DURHAM -- The timing of a minimum wage hike couldn’t be better for Whitby bartender Cari Calderone.
The hourly wage increase from $8 to $8.75 kicked in Monday giving the Boston Pizza employee extra funds she could use to help pay for her July wedding.
“I’m very excited. It makes a big difference,” said Ms. Calderone, 32, from her full-time job at Boston Pizza on Consumers Road where she has worked for seven years.
Although with tips she generally earns $15 to $20 an hour, the increase will help during the slower periods like the post-Christmas season.
While thousands like her, especially in lower paying restaurant and service sector jobs, will be happy with the increase some employers are concerned with the hit to their bottom line.
Steve Wilson, the owner and operator of several McDonald’s restaurants in Oshawa and Clarington, says the nine per cent hike is too much too soon.
“I do not have a problem with an increase in the minimum wage; it needs to go up but it could be more inflationary,” said Mr. Wilson, adding that inflation isn’t increasing by that rate. “The problem we have is it’s arbitrary and sudden.
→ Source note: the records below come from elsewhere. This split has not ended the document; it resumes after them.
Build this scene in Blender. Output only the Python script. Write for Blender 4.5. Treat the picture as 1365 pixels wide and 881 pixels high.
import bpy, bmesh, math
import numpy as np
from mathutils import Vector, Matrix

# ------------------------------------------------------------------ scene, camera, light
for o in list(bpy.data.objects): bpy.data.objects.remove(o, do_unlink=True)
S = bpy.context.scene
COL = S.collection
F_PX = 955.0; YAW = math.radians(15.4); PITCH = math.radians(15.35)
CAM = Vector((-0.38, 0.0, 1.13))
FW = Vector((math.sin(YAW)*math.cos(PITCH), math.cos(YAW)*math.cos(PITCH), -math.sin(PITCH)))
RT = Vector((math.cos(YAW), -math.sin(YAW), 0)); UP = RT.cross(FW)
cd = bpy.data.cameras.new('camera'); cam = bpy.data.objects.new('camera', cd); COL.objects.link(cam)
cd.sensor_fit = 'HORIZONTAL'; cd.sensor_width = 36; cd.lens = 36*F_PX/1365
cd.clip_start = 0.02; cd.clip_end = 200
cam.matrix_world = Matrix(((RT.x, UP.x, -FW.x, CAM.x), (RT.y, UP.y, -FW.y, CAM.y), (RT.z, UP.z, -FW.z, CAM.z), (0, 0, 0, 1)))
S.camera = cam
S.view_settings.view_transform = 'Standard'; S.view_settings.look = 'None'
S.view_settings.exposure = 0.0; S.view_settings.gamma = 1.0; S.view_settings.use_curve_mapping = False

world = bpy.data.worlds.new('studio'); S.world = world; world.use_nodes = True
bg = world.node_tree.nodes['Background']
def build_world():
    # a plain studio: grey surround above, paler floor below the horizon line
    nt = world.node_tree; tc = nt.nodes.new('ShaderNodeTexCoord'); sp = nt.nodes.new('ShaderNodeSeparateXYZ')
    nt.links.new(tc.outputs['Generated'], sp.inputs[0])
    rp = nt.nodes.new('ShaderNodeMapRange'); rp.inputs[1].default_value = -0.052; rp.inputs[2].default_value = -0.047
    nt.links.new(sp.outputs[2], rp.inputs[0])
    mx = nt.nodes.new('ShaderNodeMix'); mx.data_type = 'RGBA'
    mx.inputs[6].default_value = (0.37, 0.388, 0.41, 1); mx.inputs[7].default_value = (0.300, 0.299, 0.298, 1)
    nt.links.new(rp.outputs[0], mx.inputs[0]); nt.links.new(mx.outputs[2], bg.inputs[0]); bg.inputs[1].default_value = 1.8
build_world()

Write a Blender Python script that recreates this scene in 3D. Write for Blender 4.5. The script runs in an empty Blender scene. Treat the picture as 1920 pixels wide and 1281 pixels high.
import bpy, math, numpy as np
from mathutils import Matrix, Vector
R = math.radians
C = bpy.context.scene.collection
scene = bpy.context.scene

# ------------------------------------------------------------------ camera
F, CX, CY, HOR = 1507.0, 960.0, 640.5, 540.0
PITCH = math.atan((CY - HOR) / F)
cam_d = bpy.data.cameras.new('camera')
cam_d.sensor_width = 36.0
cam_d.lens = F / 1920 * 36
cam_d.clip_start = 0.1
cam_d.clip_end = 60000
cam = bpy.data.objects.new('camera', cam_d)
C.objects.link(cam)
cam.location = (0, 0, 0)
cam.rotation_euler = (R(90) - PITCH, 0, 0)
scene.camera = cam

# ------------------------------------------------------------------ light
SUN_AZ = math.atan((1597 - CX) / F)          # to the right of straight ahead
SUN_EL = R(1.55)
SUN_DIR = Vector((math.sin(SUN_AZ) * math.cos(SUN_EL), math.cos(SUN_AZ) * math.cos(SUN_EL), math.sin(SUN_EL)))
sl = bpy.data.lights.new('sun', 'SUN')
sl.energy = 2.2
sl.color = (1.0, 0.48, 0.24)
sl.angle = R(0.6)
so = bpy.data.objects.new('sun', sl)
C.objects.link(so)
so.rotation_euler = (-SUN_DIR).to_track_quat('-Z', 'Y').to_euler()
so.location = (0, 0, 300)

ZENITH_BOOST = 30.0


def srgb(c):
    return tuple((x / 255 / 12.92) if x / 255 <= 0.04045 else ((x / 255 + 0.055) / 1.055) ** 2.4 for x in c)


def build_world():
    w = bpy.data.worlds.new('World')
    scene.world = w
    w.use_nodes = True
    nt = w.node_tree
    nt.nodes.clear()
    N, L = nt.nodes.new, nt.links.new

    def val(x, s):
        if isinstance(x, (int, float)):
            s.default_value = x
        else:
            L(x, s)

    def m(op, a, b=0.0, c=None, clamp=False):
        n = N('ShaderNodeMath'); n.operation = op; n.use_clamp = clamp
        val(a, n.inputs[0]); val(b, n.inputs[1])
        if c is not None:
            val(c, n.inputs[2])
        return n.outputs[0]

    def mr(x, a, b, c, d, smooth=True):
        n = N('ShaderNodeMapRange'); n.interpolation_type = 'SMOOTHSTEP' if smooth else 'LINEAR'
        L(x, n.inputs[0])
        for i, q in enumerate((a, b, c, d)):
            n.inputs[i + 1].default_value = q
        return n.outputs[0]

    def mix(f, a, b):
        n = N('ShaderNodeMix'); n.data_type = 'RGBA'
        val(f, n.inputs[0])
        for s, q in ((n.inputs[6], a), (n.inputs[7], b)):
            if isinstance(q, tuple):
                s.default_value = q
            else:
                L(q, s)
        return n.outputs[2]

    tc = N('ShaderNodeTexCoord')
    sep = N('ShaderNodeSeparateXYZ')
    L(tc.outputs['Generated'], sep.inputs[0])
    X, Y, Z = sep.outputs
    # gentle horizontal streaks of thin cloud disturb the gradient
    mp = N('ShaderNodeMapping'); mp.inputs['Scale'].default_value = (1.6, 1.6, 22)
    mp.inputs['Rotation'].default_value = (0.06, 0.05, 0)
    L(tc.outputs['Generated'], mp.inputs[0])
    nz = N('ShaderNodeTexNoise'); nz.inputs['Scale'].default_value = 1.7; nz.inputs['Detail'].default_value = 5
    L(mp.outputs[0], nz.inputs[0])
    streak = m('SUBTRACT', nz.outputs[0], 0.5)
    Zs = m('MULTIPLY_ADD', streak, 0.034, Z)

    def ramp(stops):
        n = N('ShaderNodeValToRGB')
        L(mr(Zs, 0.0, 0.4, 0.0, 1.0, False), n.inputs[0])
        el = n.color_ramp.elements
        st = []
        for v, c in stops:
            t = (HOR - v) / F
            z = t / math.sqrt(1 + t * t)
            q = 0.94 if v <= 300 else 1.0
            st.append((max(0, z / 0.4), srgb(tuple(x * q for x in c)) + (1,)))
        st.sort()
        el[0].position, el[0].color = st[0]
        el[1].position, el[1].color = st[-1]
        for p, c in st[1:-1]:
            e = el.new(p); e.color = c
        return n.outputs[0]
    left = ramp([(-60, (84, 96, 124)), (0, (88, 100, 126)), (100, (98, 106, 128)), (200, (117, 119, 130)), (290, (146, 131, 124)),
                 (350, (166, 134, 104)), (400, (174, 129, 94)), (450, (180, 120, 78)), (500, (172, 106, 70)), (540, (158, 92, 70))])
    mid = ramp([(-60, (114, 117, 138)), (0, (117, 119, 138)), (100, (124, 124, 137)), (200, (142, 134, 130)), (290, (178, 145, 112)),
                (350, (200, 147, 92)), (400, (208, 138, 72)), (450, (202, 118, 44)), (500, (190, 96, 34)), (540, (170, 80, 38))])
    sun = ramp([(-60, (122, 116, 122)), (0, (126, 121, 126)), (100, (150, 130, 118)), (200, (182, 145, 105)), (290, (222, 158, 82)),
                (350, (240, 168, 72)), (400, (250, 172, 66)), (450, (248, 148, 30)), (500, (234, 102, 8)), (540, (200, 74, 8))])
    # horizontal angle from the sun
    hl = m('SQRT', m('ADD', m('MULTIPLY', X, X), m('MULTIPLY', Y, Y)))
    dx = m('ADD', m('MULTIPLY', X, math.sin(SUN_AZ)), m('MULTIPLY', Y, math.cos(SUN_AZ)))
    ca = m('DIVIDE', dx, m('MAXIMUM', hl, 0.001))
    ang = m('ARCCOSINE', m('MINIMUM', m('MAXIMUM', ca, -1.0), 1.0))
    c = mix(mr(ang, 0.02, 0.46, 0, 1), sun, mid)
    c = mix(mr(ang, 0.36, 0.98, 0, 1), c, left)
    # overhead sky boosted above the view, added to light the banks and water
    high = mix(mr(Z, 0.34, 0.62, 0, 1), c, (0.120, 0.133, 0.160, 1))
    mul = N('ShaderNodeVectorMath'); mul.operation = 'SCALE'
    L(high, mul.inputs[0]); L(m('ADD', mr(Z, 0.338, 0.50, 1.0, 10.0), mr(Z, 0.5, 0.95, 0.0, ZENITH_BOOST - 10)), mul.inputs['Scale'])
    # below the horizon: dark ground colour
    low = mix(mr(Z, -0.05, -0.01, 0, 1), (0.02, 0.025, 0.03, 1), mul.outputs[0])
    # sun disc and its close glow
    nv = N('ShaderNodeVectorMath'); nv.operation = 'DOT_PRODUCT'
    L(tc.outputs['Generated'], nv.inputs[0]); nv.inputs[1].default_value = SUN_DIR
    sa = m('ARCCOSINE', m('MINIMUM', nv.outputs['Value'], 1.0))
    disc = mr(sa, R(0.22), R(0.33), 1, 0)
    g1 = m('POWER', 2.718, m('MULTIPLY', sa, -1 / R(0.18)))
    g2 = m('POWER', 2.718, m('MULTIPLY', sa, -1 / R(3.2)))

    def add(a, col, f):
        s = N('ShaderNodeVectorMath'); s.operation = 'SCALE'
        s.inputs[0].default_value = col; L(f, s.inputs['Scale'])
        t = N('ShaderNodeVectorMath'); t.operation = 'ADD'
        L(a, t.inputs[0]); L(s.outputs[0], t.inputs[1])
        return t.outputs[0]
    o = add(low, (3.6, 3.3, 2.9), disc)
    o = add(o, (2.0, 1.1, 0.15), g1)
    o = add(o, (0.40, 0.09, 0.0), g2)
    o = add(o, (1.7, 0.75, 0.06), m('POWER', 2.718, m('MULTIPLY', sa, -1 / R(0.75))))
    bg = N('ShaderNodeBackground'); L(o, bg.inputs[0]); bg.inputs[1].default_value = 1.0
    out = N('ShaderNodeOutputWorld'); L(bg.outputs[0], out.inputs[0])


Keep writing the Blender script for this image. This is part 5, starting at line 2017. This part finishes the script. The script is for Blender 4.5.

An increase of nine per cent each year is significant and makes it hard for our industry.”
The Province plans further minimum wage increases -- to $9.50 next year and $10.25 in 2010.
Considering labour represents one of his largest costs, combined with the rising price of food and overall inflation, the time is ripe for increases in some restaurant items. Although he tries to avoid price hikes and will look for other efficiencies in their operations to offset costs it will be necessary on some items starting within a month.
“We are wrestling with it,” he said.
Manpower services in Pickering, an employment agency that screens and hires workers for commercial clients and then collects a portion of the position’s hourly allocation, is concerned about the potential negative impacts of the minimum wage hike, said Kim Murray, of Manpower’s Pickering office.
Either the employer or the employment service who does the hiring for the client will have to absorb the increased cost of workers who are hired at minimum wage, said Ms. Murray.
“Our clients might say, ‘We are hit with 75 cents we want you to cut our costs,’ which will eat into our profits,” she said.
With the softening in the manufacturing sector and a competitive marketplace, “most companies are not making huge profits so this will cut into theirs.”
“It’s hurting companies, especially manufacturing,” she said, adding that some workers hired by Manpower to work in unskilled labour or assembly jobs in manufacturing plants earn minimum wage.
It will may cause employers to do their own recruiting or else expect to pay Manpower, as their employment agency, a reduced hourly rate for workers it hires on their behalf.
Still she says it brings the minimum closer to the rate workers demand.
“Most people feel entitled to at least $9 per hour. They go to school, have bills to pay,” said Ms. Murray. “It’s always tough to sell lower wage jobs.”